Turkey: ‘Charlie Hebdo’ prison sentences for two journalists violate freedom of expression

Turkey: ‘Charlie Hebdo’ prison sentences for two journalists violate freedom of expression - Protection

An estimated 35,000 people assemble at the Place de la Republique in Paris in solidarity with the satirical magazine Charlie Hebdo which was attacked by Islamist gunmen on 7 January 2015, leaving 10 people in the magazine's offices and two policemen dead. Many are holding pens to show their support fot the murdered cartoonists who worked on the magazine. Multicoloured letters carried by protesters spell the words 'Not Afraid'. Brothers Cherif and Said Kouachi entered the magazine's office and shot dead 10 people. Another two policemen were killed in the immediate aftermath. The two brothers were finally killed in a standoff with police in a town northeast of Paris where they had taken refuge in a factory after taking a hostage.

ARTICLE 19 condemns the two-year prison sentences for Cumhuriyet journalists Ceyda Karan and Hikmet Çetinkaya, for republishing the Charlie Hebdo “survivor’s edition” cover image. The convictions for “inciting hate and enmity”, and increased penalties due to the offence being committed through the media, violate international human rights law.

“Imprisoning two journalists for their newspaper’s gesture of solidarity with murdered Charlie Hebdo cartoonists is a clear violation of right to freedom of the expression; they must be released immediately and without condition. The government must cease its crackdown on media freedom in Turkey and harassment against newspaper Cumhuriyet,” said David Diaz-Jogeix, Director of Programmes at ARTICLE 19.

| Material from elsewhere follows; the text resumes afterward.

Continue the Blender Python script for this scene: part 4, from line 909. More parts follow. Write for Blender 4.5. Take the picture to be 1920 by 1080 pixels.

“International human rights law gives broad protection to freedom of expression, including artistic expression, even if people may find it deeply offensive,” Diaz-Jogeix added.

Article 216(1) of the Turkish penal code makes it a criminal offence to “openly provoke a group of people belonging to a different social class, religion, race, sect, or coming from another origin, to be rancorous or hostile against another group”, and provides for between 1 and 3 years imprisonment if the act “causes risk from the aspect of public safety”.  Article 218 allows sentences to be doubled for offences committed through the media.

ARTICLE 19 argues that the application of Article 216(1) in this case violates international human rights law, and that it requires urgent reform to prevent against further abuse. 

Criminal penalties, in particular heavy custodial sentences, for “hate speech” are often disproportionate except for in the most exceptional and severe cases. Prosecutions must require a clear intent to incite violence or serious harm against individuals. That harm must be shown to be likely and imminent following the alleged incitement to violence.

 Both journalists were acquitted of charges for “openly insulting religious values” under Article 216(3). Laws that seek to limit freedom of expression to protect the feelings of followers of a particular religious belief are not legitimate and are open to abuse. This has been seen in Turkey:

  • On 15 April 2013, pianist Fazıl Say was given a 10-month suspended sentence for ‘insulting religious values’ in a series of tweets. The tweets included a verse from an 11th-century poem by Omar Khayyam, which challenged the understanding of ‘heaven’ in Islam.
  • On 25 May 2013, the Turkish-Armenian writer and linguist Sevan Nişanyan was sentenced to over 13 months in prison for alleged blasphemy in a blog post defending the controversial film ‘The Innocence of Muslims’ on grounds of freedom of expression.
  • On 7 August 2013, Sedat Kapanoğlu, owner of the user-generated satirical dictionary Ekşi Sözlük, and 40 contributors to the site were charged with religious defamation, and ‘committing a public order offence via press or broadcast.’ The charges relate to entries satirising the Prophet Muhammed.

ARTICLE 19 calls for the repeal of Article 216(3) of the Penal Code without delay.

The threat of increased criminal sentences for offences committed through the media in Article 218 additionally chills freedom of expression and media freedom, and cannot be justified under international human rights law. ARTICLE 19 calls on the Turkish authorities to repeal it without delay.

At the United Nations Human Rights Council, Turkey accepted recommendations during its Universal Periodic Review to protect freedom of expression, including for journalists, and to ensure its penal code and anti-terror laws are consistent with its international obligations. 

ARTICLE 19 calls on the Turkish government to release Ceyda Karan and Hikmet Çetinkaya without condition or delay, and to implement its Universal Periodic Review commitments to bring the Penal Code and other laws into compliance with its international human rights obligations, including through the repeal of Article 216 (3) and Article 218, in addition to the reform of Article 216 (1).